What this task involves:
Keep only the lines of the listing that include the word "picture", and copy them.

Dataset section:

────

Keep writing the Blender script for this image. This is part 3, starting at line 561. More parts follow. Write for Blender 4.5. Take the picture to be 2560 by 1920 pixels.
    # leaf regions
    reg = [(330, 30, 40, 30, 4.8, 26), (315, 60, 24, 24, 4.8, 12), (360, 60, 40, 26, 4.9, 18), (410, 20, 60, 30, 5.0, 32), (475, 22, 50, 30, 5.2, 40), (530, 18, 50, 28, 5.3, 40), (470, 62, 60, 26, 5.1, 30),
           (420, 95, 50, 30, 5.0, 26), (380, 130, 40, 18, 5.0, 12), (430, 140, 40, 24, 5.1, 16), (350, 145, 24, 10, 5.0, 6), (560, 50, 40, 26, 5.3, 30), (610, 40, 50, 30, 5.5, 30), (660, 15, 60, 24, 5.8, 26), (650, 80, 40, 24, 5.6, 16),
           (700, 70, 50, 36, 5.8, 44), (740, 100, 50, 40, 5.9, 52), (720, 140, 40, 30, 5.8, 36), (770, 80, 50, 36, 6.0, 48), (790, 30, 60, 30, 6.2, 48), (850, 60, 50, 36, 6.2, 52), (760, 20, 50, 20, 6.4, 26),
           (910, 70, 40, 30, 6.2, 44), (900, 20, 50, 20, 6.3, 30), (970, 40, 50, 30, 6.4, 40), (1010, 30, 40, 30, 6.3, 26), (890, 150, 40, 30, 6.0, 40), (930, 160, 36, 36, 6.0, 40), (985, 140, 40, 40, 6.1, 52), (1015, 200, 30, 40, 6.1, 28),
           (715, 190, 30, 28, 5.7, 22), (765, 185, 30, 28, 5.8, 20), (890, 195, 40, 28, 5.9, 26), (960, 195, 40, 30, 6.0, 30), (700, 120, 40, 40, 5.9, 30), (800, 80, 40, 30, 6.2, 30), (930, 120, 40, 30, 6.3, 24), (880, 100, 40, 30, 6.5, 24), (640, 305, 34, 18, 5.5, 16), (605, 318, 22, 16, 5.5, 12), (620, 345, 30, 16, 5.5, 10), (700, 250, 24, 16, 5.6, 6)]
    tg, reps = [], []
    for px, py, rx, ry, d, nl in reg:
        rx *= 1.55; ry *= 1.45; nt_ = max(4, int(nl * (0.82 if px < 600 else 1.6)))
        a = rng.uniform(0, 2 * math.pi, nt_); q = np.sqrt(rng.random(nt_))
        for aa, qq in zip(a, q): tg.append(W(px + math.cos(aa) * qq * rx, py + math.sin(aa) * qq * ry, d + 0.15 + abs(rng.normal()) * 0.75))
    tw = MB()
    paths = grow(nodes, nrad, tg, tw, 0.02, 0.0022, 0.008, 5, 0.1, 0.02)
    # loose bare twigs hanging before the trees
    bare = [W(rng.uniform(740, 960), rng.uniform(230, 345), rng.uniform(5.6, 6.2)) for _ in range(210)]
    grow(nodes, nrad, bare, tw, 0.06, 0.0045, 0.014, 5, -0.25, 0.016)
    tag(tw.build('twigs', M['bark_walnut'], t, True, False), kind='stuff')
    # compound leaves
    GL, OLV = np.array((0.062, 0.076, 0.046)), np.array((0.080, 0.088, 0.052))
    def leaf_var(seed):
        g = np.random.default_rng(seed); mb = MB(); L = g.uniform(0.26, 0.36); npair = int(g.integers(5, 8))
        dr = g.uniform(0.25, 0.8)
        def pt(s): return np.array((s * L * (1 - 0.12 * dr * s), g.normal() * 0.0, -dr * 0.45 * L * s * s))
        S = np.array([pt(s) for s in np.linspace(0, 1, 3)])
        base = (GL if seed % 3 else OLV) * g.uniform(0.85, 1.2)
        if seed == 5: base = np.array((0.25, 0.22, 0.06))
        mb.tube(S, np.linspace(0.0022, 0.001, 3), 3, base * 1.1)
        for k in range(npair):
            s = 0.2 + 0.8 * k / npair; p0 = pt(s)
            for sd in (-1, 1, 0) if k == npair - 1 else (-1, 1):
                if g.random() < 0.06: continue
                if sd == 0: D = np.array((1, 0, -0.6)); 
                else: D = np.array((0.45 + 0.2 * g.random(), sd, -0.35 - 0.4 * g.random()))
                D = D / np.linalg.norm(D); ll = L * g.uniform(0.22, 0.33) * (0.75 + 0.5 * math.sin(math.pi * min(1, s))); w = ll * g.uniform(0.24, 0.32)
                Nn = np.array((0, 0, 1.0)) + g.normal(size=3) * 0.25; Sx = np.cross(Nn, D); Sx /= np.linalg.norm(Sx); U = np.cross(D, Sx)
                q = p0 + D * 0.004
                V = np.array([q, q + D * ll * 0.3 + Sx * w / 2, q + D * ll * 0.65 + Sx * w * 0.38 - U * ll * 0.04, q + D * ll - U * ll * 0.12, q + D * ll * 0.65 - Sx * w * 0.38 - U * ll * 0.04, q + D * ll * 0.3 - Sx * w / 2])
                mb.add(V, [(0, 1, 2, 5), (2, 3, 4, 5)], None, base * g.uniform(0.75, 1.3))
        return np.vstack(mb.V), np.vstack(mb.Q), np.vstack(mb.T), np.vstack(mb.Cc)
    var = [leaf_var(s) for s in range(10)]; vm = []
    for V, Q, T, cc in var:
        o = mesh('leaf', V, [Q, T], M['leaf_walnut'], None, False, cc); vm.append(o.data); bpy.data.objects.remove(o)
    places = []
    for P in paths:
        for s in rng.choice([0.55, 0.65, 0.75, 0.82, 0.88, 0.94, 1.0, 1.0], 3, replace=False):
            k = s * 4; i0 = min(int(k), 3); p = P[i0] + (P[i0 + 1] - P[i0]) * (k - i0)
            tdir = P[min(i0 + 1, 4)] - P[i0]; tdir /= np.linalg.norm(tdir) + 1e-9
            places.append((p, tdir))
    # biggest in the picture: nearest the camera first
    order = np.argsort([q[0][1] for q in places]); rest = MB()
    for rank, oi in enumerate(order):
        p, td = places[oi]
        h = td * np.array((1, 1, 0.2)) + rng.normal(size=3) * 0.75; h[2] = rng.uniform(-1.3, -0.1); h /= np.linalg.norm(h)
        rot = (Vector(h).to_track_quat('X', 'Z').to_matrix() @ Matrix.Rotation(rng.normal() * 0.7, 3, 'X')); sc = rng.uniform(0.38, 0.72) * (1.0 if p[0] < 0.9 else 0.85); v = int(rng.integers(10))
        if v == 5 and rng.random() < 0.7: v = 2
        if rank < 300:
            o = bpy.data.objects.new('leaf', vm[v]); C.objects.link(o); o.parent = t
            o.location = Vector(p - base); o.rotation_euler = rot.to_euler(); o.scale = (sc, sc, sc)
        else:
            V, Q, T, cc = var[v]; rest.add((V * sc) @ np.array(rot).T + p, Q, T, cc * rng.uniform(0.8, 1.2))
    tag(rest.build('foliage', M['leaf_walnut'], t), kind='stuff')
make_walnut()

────

Result below:
Keep writing the Blender script for this image. This is part 3, starting at line 561. More parts follow. Write for Blender 4.5. Take the picture to be 2560 by 1920 pixels.
    # biggest in the picture: nearest the camera first